WHAT IS ASKED: Search the data below for the word "this" and copy each line that holds it.

[Stored data entries]

::::::::::

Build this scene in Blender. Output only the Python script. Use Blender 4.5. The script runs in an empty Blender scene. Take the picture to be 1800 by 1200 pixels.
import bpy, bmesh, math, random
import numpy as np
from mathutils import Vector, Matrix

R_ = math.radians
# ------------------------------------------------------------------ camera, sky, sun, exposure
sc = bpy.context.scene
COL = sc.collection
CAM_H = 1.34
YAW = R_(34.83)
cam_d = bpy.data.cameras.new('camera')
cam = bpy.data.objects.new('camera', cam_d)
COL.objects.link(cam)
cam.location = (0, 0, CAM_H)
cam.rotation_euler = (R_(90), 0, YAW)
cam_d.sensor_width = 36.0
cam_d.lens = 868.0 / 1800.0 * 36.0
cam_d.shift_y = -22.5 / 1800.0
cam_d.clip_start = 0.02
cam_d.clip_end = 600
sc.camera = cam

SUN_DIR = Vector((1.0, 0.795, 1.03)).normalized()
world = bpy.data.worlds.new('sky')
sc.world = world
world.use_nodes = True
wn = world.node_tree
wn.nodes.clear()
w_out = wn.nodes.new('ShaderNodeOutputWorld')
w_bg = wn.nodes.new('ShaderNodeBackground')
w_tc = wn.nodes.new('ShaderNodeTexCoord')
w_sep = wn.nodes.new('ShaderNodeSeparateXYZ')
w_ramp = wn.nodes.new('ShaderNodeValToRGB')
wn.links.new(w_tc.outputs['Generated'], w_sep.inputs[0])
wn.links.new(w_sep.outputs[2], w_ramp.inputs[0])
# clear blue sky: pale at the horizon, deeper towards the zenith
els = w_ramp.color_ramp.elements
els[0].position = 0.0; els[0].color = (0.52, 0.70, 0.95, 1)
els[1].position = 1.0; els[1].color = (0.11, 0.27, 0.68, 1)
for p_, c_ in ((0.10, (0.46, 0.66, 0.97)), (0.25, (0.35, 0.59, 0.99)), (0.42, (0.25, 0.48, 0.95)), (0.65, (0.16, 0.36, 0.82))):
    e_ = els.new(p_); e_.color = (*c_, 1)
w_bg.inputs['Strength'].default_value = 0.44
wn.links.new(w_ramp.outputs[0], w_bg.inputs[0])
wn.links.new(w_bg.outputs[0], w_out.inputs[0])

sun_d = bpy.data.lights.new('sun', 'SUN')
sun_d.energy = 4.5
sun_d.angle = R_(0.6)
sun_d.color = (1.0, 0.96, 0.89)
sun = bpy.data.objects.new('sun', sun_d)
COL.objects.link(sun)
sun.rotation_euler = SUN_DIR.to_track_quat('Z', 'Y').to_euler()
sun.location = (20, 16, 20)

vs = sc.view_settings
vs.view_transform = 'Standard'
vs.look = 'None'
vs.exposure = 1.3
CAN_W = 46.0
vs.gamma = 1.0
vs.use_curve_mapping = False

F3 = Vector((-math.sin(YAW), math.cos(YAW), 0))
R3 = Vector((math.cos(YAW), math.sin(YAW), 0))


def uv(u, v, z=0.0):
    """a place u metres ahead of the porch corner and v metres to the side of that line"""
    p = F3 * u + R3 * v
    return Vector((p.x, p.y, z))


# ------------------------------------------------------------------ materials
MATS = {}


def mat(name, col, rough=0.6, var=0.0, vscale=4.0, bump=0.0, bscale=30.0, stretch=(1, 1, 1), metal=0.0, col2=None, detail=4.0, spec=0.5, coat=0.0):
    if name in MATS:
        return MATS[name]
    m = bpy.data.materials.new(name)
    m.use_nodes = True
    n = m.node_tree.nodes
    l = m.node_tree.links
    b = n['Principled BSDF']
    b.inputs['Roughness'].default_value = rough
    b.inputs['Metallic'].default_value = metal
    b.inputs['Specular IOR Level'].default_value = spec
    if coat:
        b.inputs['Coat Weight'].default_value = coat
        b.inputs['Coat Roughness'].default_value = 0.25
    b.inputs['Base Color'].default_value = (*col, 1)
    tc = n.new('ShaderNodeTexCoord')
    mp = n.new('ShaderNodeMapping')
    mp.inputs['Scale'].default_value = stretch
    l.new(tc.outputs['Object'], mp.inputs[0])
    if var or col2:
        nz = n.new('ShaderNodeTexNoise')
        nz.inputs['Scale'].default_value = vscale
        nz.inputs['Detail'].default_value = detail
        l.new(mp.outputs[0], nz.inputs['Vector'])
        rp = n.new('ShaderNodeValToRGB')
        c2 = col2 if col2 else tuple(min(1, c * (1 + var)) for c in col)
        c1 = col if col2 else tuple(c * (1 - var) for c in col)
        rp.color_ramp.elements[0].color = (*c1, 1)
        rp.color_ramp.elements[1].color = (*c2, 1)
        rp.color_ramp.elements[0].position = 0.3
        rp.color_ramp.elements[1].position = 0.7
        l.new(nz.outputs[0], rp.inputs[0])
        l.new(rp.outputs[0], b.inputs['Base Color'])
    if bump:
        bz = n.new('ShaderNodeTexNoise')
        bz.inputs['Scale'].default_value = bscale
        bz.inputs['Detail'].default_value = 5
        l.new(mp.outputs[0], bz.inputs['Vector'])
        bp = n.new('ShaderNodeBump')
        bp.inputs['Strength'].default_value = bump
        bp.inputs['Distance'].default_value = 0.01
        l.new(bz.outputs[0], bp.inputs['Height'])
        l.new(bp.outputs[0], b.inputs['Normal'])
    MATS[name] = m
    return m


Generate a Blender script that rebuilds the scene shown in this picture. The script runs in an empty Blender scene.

::::::::::

FINISHED EXERCISE:
Build this scene in Blender. Output only the Python script. Use Blender 4.5. The script runs in an empty Blender scene. Take the picture to be 1800 by 1200 pixels.
Generate a Blender script that rebuilds the scene shown in this picture. The script runs in an empty Blender scene.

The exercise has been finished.